52 Ancestors In 52 Weeks: Forgotten

As she lay dying, she decided to reveal a secret. A deathbed confession that could ease the guilt…a cry for forgiveness for the duplicity…a pathway to a hidden truth? Was this truth best forgotten, or should the family know? Once it was revealed, it would not be forgotten but unforgettable. So she told her daughter what she believed to be the truth about her older daughter’s paternity. The dying woman did not, however, reveal the child’s father’s name. Pandora’s box had been opened.

Through time, the daughter kept the secret hidden and forgotten. Life went on while the people who could be hurt by the secret continued to live their lives. The daughter did realize that her father knew the secret and had lived with it during the length of his marriage. Should the daughter tell her sister about her paternity, or leave it forgotten and buried? The truth would be far reaching with its emotional damage.

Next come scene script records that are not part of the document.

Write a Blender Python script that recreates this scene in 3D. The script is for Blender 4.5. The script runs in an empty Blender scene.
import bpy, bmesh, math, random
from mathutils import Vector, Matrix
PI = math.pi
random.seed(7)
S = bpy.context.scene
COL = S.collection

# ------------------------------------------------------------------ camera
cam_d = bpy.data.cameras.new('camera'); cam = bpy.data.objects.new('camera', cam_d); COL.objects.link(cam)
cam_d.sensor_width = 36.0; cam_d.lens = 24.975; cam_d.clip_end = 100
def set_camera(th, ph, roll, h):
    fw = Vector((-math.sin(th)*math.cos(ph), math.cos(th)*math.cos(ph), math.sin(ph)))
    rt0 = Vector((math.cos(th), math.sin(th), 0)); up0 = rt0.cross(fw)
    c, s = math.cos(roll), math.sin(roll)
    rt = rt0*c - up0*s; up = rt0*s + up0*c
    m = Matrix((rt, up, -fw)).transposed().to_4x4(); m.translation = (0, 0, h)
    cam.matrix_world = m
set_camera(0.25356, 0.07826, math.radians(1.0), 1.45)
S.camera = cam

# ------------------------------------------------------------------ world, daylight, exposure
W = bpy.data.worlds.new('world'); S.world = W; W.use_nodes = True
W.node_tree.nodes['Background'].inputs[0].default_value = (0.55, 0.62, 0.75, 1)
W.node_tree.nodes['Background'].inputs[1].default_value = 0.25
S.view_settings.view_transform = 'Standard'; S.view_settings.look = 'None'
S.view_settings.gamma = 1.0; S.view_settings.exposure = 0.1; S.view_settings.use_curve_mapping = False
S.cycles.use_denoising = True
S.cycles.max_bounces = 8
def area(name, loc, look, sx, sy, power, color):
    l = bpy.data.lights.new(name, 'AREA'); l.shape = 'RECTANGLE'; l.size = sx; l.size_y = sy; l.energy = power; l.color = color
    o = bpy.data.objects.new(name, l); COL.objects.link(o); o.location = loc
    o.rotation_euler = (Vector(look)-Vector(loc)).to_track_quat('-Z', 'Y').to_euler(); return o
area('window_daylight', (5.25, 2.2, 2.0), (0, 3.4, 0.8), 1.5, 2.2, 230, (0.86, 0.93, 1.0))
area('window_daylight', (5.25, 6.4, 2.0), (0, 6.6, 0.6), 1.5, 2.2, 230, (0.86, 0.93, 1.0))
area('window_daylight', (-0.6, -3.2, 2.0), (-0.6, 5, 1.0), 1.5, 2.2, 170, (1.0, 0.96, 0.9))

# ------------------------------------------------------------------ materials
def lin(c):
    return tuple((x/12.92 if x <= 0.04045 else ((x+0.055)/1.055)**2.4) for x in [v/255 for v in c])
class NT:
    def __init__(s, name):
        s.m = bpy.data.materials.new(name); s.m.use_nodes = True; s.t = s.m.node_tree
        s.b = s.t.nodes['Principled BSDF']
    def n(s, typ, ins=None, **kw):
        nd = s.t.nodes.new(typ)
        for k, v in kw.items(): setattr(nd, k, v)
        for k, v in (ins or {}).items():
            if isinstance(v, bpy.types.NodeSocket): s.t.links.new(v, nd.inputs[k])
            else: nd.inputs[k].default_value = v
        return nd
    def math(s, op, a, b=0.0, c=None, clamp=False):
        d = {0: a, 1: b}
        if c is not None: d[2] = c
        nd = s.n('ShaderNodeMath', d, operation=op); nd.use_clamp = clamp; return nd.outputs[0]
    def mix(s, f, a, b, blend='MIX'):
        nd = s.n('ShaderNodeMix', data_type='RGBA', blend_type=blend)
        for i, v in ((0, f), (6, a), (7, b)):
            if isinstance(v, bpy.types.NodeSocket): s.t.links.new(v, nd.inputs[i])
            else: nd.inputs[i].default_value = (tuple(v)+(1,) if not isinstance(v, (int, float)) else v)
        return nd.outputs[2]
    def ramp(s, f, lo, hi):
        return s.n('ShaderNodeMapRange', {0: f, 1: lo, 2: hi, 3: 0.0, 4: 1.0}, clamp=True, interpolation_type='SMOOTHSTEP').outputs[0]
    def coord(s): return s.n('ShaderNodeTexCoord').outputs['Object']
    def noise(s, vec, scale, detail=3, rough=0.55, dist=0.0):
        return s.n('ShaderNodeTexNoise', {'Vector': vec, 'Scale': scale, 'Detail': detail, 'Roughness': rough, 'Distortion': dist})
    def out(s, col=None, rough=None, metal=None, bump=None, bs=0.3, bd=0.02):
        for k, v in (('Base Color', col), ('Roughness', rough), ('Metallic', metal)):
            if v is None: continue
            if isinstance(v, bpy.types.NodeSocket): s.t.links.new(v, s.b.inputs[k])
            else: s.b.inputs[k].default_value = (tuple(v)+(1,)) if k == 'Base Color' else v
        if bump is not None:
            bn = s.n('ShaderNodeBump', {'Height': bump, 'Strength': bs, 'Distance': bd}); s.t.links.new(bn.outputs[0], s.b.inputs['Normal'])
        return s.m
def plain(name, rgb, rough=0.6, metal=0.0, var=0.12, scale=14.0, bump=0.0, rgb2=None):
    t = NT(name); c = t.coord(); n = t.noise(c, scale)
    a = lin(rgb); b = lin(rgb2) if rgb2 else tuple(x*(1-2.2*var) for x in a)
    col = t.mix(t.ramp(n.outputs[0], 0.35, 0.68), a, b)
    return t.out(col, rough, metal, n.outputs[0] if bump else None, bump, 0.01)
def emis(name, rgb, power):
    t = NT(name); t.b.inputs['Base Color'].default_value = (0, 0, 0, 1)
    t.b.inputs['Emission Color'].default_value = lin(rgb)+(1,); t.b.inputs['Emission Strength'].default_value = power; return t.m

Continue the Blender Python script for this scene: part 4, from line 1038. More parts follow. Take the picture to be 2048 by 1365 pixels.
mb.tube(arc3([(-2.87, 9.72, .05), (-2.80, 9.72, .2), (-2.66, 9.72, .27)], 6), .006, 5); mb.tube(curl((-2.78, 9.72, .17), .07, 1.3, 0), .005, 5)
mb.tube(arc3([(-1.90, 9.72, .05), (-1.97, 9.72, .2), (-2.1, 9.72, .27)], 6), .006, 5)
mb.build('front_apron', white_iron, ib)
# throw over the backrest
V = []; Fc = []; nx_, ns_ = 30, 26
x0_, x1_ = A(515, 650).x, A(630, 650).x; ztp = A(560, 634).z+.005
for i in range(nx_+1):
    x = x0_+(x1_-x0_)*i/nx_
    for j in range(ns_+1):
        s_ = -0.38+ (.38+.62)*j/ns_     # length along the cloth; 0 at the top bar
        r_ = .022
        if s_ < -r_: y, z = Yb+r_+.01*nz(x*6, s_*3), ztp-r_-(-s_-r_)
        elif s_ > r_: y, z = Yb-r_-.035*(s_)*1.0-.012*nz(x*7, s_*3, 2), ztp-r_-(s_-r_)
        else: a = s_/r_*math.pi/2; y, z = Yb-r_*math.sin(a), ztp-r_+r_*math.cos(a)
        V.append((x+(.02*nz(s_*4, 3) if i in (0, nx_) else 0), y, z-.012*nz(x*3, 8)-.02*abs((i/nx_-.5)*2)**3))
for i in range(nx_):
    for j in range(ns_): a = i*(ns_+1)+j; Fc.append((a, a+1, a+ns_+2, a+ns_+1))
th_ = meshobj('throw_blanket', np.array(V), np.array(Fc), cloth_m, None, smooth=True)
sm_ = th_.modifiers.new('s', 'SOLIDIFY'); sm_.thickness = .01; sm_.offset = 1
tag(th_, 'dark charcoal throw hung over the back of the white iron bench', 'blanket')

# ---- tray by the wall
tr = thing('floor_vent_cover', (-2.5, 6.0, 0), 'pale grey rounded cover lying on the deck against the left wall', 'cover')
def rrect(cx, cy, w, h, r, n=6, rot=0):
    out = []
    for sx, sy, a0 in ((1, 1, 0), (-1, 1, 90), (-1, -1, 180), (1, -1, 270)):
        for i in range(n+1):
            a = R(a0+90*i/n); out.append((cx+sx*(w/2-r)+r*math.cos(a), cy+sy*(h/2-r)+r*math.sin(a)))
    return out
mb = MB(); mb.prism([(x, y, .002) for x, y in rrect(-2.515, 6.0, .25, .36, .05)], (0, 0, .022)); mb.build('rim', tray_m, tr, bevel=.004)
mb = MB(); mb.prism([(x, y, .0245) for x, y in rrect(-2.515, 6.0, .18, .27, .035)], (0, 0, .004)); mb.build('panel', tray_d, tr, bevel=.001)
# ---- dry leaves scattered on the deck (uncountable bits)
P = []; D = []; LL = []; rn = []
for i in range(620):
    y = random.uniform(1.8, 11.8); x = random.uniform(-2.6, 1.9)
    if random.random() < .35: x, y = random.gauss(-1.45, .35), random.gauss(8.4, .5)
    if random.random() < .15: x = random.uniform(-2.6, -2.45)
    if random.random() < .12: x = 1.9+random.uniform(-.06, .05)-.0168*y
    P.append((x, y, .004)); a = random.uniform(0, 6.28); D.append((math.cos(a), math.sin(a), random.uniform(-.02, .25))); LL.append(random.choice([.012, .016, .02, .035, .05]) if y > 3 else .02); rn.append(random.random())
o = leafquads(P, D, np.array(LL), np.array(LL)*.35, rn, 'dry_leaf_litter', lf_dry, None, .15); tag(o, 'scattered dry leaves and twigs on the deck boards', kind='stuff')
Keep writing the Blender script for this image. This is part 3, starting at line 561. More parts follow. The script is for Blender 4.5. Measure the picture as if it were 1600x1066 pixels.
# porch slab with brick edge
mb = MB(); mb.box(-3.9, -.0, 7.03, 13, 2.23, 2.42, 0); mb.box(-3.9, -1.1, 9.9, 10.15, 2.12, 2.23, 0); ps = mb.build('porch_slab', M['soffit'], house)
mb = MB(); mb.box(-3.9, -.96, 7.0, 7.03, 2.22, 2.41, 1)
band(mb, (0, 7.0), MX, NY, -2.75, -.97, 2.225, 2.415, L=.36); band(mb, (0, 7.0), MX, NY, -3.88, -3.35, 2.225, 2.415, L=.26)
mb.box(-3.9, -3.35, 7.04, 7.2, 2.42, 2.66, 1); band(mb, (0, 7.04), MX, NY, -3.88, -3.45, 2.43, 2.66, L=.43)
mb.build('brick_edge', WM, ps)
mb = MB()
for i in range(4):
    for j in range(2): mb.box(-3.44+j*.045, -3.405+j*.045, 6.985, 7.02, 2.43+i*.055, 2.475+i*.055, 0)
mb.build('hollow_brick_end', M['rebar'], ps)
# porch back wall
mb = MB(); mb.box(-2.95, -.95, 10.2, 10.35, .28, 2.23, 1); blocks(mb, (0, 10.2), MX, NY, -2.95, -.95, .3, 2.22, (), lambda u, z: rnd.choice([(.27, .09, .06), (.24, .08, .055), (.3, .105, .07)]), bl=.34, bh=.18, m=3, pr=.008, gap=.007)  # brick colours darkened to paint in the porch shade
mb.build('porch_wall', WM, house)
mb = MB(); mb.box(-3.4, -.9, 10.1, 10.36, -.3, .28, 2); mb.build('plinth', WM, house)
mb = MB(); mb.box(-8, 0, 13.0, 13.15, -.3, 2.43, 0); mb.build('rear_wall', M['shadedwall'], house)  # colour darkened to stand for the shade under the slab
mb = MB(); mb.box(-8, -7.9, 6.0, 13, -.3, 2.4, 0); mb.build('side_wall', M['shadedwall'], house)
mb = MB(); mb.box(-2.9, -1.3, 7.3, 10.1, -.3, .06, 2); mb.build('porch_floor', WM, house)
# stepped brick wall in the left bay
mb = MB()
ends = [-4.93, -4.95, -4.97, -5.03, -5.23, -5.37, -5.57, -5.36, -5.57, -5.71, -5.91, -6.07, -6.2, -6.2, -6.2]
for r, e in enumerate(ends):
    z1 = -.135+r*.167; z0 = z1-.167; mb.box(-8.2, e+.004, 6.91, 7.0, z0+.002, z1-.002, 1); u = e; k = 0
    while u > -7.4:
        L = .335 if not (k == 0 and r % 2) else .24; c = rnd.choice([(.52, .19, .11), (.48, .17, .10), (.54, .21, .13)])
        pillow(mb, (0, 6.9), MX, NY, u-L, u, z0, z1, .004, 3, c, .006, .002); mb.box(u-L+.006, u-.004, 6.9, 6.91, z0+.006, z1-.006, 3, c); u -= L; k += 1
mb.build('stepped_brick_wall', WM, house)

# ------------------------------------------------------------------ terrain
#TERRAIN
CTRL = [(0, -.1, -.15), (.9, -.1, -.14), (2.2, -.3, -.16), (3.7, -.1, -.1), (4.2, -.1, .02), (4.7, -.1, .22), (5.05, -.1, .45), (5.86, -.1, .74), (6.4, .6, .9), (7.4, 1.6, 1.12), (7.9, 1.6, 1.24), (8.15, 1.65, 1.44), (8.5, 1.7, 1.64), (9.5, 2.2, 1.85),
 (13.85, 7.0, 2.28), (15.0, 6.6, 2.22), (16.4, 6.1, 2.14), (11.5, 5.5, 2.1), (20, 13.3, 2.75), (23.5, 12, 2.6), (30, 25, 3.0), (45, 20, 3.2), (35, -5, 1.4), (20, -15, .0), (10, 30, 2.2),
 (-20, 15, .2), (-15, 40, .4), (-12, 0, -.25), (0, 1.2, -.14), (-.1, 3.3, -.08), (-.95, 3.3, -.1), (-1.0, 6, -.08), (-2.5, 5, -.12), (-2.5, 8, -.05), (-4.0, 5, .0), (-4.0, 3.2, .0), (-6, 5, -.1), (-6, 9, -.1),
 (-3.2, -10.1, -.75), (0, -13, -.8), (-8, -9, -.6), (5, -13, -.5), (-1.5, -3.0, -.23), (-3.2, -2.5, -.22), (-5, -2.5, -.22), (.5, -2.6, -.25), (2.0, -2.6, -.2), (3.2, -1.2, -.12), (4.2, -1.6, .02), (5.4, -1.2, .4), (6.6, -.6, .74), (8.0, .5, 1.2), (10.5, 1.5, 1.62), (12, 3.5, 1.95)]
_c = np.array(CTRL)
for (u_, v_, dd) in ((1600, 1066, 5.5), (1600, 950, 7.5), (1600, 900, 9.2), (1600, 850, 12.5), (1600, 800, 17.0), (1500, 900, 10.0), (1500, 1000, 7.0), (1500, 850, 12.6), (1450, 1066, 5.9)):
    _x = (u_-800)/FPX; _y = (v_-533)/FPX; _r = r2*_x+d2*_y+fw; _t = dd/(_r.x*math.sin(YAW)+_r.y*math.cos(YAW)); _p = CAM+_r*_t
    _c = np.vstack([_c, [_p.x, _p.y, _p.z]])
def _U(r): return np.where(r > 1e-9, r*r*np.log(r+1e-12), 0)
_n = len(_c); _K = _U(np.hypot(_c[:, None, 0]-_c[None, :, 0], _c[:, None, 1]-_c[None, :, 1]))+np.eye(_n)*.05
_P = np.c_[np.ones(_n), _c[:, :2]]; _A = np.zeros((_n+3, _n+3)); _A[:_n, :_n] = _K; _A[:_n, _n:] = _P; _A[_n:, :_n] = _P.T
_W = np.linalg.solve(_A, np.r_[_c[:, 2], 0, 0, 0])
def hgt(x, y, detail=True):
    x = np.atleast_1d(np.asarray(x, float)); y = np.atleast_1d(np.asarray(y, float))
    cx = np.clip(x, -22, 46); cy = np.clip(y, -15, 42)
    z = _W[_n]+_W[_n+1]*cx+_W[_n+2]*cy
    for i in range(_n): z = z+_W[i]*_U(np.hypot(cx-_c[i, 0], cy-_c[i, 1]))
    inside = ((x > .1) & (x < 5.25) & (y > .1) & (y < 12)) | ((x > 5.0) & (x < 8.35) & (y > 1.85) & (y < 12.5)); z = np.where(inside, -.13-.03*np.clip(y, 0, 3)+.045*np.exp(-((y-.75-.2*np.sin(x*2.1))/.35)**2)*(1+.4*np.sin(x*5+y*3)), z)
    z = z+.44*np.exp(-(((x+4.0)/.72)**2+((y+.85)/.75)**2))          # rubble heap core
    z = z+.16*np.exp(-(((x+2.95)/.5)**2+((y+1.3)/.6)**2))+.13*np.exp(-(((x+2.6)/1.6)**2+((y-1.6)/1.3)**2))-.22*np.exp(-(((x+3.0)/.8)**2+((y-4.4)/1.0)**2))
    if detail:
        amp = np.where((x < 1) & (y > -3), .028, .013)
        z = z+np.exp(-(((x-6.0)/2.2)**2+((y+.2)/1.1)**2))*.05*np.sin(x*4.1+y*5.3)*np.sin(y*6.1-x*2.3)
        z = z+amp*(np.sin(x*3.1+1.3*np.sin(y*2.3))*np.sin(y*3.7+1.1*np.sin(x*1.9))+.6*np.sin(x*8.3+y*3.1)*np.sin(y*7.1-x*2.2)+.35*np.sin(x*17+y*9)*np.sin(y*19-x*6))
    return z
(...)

Through time, the daughter decided that the truth should be known. She would be the revealer of this truth. (What her motives and intentions were in proclaiming this secret are unknown.) She released the secret to selected family members. How did she perceive the shock, the disbelief of the listeners as they internalized what was spoken? Did she ever wish that all was forgotten and not revealed? Pandora’s box had been opened.

Families are the repositories of secrets that can linger and overcloud their members. Should the real truth and secrets be shared or forgotten? As time goes by, what really is the truth?